→ **Task to complete**
Give back only the lines from the one that contains "Recreate this scene" through the one that contains "R = np.array(RM)", word for word and without images.

--------------------------------------------------

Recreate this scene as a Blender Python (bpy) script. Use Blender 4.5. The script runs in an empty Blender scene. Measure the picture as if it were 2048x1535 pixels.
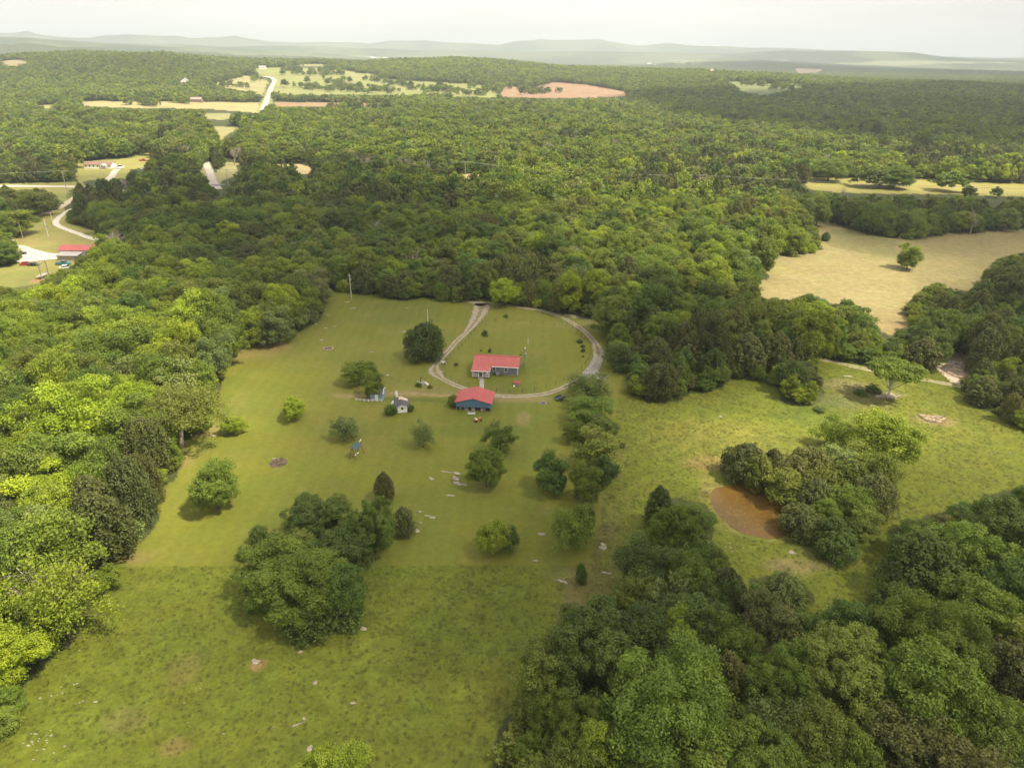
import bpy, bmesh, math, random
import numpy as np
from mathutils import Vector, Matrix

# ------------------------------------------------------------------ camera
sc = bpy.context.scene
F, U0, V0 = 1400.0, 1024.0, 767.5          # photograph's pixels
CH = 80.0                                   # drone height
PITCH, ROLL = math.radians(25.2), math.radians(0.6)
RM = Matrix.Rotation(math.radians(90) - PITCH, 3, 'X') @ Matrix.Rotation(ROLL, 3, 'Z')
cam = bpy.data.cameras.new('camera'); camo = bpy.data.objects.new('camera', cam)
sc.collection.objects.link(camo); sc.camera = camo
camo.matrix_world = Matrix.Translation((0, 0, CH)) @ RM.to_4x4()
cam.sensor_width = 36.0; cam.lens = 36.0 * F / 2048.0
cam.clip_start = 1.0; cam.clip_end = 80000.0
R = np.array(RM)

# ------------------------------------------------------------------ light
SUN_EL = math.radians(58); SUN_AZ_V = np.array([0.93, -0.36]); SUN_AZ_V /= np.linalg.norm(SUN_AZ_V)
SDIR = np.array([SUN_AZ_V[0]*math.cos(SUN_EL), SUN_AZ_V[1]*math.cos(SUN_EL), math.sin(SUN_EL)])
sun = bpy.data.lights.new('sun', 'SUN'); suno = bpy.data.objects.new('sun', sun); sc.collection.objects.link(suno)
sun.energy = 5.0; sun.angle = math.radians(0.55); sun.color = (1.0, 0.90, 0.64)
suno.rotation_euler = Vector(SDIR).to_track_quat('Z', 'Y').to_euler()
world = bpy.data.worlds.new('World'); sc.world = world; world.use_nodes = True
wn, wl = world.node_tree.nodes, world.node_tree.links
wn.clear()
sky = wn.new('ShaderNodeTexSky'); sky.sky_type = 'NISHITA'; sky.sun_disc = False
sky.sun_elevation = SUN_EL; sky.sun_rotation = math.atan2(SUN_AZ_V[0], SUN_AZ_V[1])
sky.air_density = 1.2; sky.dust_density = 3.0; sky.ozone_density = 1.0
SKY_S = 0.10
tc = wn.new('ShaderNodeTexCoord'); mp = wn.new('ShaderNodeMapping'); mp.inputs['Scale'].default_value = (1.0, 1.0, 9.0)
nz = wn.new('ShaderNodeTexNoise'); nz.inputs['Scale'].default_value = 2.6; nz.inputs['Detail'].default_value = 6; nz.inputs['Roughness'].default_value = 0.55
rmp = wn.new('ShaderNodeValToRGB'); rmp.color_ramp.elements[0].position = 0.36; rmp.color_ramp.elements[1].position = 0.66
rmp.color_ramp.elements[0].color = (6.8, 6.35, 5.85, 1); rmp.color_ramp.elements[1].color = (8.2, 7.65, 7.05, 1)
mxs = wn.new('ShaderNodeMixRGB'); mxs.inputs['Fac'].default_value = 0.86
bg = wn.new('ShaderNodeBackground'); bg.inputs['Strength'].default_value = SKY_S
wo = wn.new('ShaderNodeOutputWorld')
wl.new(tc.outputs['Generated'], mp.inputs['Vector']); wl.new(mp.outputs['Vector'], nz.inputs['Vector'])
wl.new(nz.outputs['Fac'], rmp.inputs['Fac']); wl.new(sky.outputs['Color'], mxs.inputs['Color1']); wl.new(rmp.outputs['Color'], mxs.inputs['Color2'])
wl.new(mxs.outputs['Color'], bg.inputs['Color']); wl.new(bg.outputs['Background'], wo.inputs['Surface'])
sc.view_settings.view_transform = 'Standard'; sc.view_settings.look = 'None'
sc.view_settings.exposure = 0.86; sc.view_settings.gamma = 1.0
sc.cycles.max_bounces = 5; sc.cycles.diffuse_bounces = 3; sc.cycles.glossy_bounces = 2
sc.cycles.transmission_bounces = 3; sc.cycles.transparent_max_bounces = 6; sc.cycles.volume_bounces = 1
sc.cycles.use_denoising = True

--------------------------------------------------

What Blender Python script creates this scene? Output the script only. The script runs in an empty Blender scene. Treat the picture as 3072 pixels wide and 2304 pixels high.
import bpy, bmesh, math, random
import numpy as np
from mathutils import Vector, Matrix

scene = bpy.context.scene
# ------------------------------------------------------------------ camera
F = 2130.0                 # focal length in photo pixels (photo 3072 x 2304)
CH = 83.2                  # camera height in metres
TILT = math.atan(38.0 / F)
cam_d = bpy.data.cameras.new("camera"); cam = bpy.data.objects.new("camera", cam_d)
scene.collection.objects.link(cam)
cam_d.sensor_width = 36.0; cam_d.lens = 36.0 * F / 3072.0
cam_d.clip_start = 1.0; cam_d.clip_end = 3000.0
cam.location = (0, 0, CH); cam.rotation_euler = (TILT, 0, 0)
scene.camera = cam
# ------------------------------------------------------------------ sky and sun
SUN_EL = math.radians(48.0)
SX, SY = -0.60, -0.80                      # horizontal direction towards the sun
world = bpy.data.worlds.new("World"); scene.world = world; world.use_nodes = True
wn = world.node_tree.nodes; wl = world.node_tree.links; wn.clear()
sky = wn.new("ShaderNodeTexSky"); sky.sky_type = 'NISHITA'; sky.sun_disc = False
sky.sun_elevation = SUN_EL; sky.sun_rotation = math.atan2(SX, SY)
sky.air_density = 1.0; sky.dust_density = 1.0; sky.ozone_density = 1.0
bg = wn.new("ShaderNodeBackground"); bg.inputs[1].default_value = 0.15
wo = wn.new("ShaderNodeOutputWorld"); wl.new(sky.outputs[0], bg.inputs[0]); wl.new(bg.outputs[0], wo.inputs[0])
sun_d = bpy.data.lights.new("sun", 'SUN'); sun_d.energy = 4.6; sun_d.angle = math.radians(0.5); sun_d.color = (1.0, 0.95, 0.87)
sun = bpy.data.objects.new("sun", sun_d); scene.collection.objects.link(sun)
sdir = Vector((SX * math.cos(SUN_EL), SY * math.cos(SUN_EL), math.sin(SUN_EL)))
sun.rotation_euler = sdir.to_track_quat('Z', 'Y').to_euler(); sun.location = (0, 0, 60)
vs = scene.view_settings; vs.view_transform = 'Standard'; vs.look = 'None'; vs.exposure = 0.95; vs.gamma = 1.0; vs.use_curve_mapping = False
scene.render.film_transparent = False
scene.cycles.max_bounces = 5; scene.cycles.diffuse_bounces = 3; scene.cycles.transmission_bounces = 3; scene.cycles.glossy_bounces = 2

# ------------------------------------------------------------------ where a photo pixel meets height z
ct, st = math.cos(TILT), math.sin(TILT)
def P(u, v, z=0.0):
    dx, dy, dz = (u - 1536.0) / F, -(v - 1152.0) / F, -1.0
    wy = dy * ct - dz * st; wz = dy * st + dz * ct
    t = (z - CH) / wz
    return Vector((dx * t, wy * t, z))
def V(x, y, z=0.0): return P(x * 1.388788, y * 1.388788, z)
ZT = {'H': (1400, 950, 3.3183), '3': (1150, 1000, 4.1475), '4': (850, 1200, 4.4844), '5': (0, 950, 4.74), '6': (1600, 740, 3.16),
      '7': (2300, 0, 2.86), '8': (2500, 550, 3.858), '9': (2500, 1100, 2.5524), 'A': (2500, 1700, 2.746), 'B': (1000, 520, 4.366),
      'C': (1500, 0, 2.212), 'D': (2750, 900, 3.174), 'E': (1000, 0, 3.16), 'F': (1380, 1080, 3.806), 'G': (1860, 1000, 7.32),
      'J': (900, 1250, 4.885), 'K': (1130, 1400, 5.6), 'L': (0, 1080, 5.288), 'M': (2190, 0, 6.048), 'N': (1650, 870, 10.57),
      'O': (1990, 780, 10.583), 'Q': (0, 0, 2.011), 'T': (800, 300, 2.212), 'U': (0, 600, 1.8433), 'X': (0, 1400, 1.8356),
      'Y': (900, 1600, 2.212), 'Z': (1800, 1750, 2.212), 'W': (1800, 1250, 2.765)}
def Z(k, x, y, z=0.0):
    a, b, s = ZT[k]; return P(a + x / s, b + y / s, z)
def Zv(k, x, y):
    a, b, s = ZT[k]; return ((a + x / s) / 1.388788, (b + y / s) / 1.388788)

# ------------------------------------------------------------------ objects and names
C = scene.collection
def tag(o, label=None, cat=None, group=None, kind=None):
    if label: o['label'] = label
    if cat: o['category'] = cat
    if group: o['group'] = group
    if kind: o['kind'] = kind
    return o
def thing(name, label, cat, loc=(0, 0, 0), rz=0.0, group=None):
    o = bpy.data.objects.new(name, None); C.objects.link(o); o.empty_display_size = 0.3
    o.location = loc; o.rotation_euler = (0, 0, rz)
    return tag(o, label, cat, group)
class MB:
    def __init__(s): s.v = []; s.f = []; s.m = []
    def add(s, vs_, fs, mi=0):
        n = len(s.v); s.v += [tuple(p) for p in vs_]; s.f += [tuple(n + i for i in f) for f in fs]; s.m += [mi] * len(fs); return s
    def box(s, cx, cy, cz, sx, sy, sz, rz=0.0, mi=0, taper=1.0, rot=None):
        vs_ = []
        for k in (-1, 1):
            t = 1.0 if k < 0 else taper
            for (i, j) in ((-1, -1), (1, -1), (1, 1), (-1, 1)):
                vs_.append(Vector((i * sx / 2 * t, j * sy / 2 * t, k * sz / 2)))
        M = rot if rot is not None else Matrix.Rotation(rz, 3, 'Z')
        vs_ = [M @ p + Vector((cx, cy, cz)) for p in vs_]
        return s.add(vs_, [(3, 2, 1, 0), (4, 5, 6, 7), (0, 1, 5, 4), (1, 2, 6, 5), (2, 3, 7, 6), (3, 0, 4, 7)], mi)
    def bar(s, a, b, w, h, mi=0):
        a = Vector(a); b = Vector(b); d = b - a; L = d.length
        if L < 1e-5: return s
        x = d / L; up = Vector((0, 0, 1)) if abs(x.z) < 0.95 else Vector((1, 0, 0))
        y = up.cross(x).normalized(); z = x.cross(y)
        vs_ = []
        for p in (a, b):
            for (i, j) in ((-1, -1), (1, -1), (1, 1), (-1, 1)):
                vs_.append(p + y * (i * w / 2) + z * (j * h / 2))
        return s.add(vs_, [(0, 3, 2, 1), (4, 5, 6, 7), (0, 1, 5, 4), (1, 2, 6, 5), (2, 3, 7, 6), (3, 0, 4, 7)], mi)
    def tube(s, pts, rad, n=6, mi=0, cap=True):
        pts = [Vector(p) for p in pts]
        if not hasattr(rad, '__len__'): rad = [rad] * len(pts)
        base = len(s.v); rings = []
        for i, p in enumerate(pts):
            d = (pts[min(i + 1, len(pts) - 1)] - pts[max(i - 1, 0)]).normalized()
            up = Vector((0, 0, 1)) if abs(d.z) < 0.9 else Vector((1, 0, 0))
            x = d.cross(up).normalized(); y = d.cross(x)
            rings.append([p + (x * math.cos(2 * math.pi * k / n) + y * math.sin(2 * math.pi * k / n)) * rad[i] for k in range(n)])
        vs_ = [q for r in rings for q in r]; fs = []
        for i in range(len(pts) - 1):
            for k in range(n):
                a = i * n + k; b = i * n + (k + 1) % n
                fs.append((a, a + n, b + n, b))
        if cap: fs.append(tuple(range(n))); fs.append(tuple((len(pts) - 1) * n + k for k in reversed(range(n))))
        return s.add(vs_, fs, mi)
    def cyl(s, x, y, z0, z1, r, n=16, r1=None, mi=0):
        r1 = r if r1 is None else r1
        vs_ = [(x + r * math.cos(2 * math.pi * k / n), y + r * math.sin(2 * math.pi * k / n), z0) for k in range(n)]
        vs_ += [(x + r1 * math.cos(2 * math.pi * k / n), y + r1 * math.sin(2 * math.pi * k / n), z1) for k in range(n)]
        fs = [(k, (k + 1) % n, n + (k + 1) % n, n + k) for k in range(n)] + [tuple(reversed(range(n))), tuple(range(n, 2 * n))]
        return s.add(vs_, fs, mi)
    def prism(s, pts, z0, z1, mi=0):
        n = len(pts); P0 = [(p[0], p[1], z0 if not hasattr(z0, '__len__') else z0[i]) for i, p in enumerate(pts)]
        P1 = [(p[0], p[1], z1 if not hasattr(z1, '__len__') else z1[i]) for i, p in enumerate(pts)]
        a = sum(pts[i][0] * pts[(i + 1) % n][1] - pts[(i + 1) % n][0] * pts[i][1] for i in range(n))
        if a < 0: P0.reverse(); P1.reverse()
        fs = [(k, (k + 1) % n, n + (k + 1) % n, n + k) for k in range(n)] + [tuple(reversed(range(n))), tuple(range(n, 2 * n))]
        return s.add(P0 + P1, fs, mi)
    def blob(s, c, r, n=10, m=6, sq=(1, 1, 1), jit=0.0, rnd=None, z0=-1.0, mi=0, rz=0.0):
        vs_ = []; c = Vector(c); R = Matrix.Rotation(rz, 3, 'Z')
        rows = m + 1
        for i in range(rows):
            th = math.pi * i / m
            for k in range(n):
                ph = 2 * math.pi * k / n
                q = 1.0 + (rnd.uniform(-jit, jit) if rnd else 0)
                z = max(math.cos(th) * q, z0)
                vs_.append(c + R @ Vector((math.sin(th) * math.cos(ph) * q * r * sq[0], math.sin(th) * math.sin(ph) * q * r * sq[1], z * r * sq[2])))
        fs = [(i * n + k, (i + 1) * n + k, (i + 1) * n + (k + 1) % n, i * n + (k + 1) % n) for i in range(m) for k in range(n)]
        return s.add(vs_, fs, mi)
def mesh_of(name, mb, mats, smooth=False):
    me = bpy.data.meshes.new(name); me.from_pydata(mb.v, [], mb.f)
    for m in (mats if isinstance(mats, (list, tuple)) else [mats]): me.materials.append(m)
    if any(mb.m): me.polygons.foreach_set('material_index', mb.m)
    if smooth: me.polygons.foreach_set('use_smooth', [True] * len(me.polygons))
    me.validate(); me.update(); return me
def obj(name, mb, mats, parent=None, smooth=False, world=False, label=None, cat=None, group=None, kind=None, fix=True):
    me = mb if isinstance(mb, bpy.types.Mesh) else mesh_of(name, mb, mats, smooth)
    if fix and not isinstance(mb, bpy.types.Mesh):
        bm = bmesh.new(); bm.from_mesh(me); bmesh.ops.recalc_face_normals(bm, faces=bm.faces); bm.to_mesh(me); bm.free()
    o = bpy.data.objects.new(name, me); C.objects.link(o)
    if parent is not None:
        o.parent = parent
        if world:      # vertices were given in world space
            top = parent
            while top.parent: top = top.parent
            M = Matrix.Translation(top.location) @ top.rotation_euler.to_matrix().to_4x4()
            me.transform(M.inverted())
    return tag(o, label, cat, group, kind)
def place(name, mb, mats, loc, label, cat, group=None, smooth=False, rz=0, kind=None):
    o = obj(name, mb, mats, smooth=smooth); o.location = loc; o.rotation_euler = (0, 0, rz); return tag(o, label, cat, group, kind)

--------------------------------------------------

→ **Complete response**
Recreate this scene as a Blender Python (bpy) script. Use Blender 4.5. The script runs in an empty Blender scene. Measure the picture as if it were 2048x1535 pixels.
import bpy, bmesh, math, random
import numpy as np
from mathutils import Vector, Matrix

# ------------------------------------------------------------------ camera
sc = bpy.context.scene
F, U0, V0 = 1400.0, 1024.0, 767.5          # photograph's pixels
CH = 80.0                                   # drone height
PITCH, ROLL = math.radians(25.2), math.radians(0.6)
RM = Matrix.Rotation(math.radians(90) - PITCH, 3, 'X') @ Matrix.Rotation(ROLL, 3, 'Z')
cam = bpy.data.cameras.new('camera'); camo = bpy.data.objects.new('camera', cam)
sc.collection.objects.link(camo); sc.camera = camo
camo.matrix_world = Matrix.Translation((0, 0, CH)) @ RM.to_4x4()
cam.sensor_width = 36.0; cam.lens = 36.0 * F / 2048.0
cam.clip_start = 1.0; cam.clip_end = 80000.0
R = np.array(RM)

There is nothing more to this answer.